Suppose that $f(t)=a(t)g(t)+b(t)$ for $t\geq0$, where $a$ and $b$ are continuous functions. Thus, once can immediately can say that if $b\in{}L^{p}$, $\liminf_{t\to\infty}|a(t)|>0$ and $\limsup_{t\to\infty}|a(t)|<\infty$, then $f\in{}L^{p}$ if and only if $g\in{}L^{p}$.
Question. What can be the other possible natural conditions on $a$ and $b$ under which $f\in{}L^{p}\iff{}g\in{}L^{p}$?
Thanks for your clarifications. As far as I can see, there is no way to really weaken those conditions, although the one for $a$ might be reformulated.
But first of all, if you put $g=0$, then $f=b$, so we have to have $b\in L^p$ as a condition no matter what.
The condition on $a$ boils down to whether $a$ is bounded both from above as well as away from 0. So they should be $a\in L^\infty$ and $1/a\in L^\infty$, I'm sure this is what you meant by your condition.
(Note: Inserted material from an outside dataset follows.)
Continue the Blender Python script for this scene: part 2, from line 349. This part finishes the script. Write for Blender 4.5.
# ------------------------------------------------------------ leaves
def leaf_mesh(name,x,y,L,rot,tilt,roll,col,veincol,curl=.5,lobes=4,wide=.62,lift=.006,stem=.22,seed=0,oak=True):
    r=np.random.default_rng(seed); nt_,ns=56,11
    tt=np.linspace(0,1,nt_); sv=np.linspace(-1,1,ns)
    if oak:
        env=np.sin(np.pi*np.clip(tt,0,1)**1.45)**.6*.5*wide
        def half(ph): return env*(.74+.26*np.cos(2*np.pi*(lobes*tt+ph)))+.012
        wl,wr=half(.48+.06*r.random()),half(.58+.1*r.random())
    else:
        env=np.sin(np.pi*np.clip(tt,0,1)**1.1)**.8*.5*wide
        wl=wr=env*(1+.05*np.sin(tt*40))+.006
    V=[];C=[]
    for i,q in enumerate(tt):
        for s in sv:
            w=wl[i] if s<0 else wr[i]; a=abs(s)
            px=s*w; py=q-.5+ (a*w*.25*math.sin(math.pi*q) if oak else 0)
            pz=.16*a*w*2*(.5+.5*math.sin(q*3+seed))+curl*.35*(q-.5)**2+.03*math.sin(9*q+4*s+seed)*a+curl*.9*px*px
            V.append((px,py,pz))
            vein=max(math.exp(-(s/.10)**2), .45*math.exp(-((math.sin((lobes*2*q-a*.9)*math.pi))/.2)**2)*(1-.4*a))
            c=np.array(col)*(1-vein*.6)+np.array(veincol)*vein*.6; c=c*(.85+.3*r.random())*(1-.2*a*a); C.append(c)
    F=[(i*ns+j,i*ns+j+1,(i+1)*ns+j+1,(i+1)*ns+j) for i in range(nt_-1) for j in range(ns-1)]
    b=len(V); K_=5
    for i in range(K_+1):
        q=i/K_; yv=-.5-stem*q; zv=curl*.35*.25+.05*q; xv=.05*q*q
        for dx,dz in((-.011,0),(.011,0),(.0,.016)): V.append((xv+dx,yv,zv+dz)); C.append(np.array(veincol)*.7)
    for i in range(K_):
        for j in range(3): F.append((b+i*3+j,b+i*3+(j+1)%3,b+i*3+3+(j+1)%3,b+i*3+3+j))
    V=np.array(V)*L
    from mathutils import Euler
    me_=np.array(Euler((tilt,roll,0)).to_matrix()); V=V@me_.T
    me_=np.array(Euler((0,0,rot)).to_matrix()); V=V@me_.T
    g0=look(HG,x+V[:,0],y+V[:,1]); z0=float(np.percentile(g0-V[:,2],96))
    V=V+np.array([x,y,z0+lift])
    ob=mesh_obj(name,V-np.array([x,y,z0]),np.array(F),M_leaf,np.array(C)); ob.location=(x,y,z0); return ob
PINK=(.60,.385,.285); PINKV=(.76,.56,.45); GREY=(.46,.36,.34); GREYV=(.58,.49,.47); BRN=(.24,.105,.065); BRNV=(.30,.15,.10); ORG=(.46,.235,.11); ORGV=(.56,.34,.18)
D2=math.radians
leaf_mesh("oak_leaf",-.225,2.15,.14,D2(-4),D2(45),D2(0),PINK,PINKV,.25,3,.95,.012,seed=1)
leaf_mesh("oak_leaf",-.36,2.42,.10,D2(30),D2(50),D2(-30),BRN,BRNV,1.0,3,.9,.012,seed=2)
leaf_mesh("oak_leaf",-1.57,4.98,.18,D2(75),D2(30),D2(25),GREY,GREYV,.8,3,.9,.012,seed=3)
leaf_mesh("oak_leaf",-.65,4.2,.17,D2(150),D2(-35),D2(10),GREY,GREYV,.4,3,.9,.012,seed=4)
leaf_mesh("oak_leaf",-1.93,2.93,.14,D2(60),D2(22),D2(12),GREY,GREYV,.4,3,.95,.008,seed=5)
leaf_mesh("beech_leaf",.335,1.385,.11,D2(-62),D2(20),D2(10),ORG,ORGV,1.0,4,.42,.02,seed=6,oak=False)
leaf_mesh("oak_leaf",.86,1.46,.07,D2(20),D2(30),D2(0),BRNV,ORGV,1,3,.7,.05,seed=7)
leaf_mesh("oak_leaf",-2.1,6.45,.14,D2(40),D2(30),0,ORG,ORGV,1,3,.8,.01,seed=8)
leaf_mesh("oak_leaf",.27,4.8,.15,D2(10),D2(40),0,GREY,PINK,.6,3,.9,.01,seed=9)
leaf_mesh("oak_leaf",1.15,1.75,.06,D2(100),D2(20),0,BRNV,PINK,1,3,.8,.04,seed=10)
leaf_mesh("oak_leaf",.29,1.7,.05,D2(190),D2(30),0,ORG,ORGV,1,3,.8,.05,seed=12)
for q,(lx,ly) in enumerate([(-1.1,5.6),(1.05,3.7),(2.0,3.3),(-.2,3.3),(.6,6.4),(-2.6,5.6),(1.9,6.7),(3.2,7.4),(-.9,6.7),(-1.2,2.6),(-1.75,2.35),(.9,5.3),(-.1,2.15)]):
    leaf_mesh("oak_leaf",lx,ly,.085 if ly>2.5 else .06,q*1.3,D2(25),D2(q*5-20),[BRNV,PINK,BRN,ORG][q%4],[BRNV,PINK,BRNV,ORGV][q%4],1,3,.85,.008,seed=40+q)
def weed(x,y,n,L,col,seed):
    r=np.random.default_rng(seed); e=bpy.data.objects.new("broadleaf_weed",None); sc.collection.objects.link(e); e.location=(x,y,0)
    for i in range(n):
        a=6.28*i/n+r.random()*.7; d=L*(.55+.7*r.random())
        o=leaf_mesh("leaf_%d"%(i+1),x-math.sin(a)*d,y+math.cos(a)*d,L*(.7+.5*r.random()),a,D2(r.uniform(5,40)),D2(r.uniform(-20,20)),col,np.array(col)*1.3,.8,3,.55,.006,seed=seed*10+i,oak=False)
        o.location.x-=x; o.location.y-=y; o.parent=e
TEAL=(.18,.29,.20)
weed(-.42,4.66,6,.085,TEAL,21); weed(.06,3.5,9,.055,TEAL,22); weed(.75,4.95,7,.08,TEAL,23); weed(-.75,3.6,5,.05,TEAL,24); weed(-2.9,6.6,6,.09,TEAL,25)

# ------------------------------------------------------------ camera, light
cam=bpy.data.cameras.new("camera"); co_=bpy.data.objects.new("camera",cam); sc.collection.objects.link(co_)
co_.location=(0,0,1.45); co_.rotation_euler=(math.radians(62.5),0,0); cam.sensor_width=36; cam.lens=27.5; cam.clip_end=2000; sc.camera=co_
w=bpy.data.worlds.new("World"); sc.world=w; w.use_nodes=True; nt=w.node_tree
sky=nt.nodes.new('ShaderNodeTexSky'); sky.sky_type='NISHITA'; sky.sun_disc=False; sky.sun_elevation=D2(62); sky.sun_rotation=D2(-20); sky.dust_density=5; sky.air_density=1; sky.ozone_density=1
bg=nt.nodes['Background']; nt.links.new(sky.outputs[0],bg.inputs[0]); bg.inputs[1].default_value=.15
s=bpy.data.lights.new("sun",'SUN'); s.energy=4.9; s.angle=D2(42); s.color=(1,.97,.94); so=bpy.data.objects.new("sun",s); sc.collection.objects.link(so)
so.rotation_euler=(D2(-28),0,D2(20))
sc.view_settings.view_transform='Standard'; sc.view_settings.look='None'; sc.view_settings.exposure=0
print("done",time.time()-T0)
However, those are not avoidable as well.
Assume that $a$ is not in $L^\infty$. Then the sets $A_k :=\{k+1 \geq a(x)> k\}$ have nonzero measure for all $k \in \mathbb{N}$. We can assume that they are not of infinite measure as well (Otherwise cut them of by using $\tilde{A}_k = A_k \cap [0,C)$ for some $C$ depending on $k$, such that $|\tilde{A}_k|$ is still nonzero).
Then define $g$ by $g(x):= \left(\frac{1}{|A_k|k^{1+\epsilon}}\right)^{1/p}$ for $x \in A_k$, respectively $g(x)=0$ if $x$ is in none of the $A_k$. Now with a bit of calculation you get that $g \in L^p$, since $\|g\|_{L^p} = \sum_{k=1}^\infty \frac{1}{k^{1+\epsilon}}$. However by a similiar calculation you get $a \cdot g \notin L^p$ for $\epsilon$ small enough, so $f\notin L^p$.
This also works for $1/a \notin L^\infty$, since then $g = 1/a \cdot f - b$ which is the same situation.
So, tl,dr: The set of all possible pairs $a,b$ that satisfy your condition is characterized, by $b\in L^p$, $a,1/a \in L^\infty$, which is essentially what you already have minus continuity.